An almost unanimous vote by Chilean legislators has cleared the way – after a six-year effort – for legally binding international measures to protect jack mackerel and other threatened fish across the southern Pacific, once among the world’s richest waters.

Chile’s Senate voted 26 to 0, with two abstentions, on June 14 to ratify the convention that governs the South Pacific Regional Fisheries Management Organization (SPRFMO), the organization charged with protecting fish stocks in the southern seas. The act now goes for signature to the Foreign Ministry and President Sebastián Piñera.

Chile was among the founders of SPRFMO in 2006 but did not ratify it.
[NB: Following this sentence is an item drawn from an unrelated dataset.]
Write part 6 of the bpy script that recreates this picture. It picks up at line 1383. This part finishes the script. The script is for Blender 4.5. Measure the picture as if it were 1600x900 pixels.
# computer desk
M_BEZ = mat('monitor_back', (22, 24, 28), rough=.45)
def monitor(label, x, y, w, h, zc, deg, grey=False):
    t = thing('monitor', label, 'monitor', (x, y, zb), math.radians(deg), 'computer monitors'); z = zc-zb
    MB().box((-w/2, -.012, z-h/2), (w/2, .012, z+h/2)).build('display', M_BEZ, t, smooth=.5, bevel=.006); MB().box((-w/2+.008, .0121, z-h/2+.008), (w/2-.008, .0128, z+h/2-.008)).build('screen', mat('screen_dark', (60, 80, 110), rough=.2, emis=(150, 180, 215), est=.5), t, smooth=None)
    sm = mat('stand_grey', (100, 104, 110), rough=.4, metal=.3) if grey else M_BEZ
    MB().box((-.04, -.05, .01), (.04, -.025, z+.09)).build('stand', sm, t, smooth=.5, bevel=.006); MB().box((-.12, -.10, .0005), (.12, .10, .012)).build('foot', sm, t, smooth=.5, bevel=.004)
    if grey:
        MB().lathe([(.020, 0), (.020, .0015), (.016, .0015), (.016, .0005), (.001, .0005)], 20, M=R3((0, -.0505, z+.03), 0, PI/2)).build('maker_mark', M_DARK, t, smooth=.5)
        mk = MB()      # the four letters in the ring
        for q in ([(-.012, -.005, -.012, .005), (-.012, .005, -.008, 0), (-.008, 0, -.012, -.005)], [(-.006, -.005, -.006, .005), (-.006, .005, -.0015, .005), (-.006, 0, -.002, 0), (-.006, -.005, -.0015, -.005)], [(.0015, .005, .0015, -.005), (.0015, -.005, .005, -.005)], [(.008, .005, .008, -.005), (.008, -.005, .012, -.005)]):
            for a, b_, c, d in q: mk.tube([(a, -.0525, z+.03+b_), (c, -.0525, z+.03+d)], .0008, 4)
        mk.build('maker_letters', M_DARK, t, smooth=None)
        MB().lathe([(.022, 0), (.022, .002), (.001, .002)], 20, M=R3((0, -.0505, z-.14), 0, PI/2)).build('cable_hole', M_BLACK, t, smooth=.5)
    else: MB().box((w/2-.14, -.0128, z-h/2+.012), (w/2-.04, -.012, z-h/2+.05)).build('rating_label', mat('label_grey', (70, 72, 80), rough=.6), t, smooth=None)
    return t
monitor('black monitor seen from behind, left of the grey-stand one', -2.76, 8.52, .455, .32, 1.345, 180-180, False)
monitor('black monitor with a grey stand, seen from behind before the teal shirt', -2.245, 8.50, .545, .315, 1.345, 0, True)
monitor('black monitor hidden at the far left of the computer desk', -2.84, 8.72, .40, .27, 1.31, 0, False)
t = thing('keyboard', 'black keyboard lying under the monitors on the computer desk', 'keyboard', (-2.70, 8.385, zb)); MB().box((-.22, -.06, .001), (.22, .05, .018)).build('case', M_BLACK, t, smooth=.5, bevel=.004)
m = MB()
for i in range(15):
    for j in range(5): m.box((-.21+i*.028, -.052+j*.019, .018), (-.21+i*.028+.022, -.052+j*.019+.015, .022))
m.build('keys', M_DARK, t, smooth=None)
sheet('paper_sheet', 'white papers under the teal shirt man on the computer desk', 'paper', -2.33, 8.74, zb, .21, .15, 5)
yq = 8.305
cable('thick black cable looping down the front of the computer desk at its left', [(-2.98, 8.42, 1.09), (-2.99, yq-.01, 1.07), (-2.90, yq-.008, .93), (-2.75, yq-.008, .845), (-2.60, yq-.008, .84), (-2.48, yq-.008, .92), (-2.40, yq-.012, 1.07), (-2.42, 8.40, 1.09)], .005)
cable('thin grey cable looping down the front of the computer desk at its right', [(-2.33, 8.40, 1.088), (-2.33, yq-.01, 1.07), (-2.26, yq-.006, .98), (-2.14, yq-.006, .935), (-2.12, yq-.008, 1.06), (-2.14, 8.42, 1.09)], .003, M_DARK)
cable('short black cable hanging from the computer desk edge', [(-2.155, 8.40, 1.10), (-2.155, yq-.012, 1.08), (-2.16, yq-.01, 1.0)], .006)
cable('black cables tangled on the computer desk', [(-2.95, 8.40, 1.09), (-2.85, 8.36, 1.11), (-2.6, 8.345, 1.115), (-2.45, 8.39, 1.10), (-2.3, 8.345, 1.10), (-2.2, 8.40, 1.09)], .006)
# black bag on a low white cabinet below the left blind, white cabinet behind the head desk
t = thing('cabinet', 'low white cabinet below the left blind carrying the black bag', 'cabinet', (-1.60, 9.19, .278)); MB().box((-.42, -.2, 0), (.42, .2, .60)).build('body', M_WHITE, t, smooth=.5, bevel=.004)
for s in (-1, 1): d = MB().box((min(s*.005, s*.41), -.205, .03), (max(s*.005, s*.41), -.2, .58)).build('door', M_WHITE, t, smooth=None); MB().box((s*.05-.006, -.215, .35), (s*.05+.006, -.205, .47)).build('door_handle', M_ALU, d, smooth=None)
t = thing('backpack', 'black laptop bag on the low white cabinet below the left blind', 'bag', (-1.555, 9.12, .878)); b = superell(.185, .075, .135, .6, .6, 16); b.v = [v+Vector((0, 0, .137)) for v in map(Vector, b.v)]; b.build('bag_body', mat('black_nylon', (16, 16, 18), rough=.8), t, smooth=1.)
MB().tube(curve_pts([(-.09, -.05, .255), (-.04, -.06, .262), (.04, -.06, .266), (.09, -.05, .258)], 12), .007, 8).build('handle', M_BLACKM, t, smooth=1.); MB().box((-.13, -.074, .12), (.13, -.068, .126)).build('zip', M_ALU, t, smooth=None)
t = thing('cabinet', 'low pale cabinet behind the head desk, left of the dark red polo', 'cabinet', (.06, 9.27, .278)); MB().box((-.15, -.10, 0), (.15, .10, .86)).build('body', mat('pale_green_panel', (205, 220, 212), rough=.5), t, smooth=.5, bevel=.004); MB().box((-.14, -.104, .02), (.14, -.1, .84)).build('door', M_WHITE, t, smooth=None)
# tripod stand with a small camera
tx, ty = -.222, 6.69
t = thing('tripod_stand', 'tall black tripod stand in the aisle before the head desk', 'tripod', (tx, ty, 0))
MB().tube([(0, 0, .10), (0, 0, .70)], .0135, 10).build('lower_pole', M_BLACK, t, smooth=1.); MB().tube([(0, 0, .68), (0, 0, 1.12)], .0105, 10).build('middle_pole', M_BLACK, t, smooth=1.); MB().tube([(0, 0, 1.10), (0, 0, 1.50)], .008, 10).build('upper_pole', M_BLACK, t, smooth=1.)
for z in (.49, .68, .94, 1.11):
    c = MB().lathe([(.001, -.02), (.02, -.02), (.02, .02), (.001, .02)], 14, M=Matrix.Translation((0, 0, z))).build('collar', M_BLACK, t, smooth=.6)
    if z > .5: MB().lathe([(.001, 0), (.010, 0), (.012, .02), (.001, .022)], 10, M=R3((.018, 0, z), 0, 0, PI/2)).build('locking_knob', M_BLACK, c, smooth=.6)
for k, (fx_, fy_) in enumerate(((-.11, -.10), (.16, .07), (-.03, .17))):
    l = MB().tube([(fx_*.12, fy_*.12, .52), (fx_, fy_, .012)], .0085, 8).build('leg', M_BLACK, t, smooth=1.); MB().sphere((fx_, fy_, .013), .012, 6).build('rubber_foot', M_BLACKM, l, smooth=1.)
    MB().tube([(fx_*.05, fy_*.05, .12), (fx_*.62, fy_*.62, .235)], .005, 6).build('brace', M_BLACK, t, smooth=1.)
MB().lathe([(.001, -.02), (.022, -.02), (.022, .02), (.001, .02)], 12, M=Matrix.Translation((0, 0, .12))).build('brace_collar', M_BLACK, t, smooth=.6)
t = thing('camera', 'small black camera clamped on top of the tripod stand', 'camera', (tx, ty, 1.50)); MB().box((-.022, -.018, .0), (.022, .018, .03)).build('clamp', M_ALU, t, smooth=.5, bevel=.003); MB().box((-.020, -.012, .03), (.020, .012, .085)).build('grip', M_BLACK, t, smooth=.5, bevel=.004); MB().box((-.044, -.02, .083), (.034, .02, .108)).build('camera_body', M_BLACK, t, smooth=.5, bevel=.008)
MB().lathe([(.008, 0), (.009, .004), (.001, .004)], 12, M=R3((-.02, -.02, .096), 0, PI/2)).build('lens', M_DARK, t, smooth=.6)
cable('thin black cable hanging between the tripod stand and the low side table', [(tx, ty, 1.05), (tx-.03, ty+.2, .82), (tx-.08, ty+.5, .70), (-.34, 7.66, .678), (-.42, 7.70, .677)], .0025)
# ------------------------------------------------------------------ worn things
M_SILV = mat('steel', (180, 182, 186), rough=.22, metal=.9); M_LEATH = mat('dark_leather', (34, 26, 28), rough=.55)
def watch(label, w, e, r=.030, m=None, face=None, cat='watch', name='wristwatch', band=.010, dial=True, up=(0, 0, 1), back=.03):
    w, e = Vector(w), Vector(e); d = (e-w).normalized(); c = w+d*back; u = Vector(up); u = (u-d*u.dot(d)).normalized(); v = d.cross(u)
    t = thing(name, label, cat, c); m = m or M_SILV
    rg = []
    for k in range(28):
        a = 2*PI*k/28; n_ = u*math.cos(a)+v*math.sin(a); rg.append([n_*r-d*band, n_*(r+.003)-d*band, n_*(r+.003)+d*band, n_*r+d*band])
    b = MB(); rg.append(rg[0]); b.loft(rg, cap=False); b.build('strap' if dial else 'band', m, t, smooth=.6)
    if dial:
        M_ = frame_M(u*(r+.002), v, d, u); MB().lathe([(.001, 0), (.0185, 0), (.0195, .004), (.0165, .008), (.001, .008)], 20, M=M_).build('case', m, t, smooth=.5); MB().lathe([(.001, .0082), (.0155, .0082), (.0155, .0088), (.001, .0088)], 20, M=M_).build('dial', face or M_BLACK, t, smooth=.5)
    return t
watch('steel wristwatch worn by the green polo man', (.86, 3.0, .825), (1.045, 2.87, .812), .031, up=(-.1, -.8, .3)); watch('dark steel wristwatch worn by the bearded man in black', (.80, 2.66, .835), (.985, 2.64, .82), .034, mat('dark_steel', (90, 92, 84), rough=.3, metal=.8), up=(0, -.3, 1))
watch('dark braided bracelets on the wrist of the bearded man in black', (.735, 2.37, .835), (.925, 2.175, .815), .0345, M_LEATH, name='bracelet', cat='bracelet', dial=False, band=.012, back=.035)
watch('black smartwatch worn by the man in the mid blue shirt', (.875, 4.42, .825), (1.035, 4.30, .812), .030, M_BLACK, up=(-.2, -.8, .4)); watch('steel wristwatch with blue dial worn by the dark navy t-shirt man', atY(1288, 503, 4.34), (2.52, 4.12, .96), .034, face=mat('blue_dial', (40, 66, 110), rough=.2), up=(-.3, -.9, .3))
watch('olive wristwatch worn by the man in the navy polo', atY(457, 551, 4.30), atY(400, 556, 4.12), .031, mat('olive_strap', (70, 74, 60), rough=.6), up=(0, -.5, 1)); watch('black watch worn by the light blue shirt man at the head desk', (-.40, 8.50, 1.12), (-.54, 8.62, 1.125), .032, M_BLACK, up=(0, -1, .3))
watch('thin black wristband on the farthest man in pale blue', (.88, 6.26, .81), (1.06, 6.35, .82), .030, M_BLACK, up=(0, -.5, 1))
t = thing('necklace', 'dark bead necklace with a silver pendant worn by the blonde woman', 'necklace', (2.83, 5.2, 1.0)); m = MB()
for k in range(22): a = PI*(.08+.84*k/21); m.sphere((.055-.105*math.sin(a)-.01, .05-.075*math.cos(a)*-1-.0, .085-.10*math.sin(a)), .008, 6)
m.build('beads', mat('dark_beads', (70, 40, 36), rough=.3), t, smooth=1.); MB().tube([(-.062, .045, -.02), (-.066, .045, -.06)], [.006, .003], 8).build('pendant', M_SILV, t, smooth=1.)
Without the support of eight countries, including an eastern coastal state, the organization’s quotas and directives were only voluntary, allowing a free-for-all among large industrial fleets from Asia, Europe and Latin America.

An investigation by the International Consortium of Investigative Journalists in January showed that stocks of jack mackerel, after dropping from 30 million tons to less than 3 million over two decades, were plummeting beyond collapse.

Jack mackerel might not be familiar at the supermarket fish counter, but you have probably eaten it unaware in bites of farmed salmon. Much of jack mackerel is reduced to feed for pigs and aquaculture. It can take more than 5 kilos of jack mackerel to raise a single kilo of salmon.

The ICIJ investigation – published in The International Herald Tribune and Le Monde, among other media – revealed that national interests and geopolitical rivalry had blocked efforts since 2006 to ratify the convention that could impose binding regulations. After a crucial SPRFMO meeting early this year in Santiago, under worldwide scrutiny, governments finally took action.

Korea and Russia, both major players in the jack mackerel fishery, ratified the accords in April and May. The Chilean parliament debated for months and then took the deciding step. When the convention enters into force –thirty days after the ratification documents from Chile are received by SPRFMO officials – quotas will be mandatory and vessels that flout the rules will be penalized.

Greenpeace, which has campaigned hard for years in Chile, issued a triumphant statement under the large headline: “Victory.”

Duncan Currie, an international environmental lawyer who has militated at SPRFMO meetings since its beginnings, said Chile’s accord would likely force Peru to ratify. That would give SPRFMO more leverage over the world’s largest factory ship, Lafayette, Russian-flagged but owned by Pacific Andes of Hong Kong, which has substantial operations in Peru.

The first meeting of the ratified SPRFMO will be in late January 2013 in Auckland, New Zealand.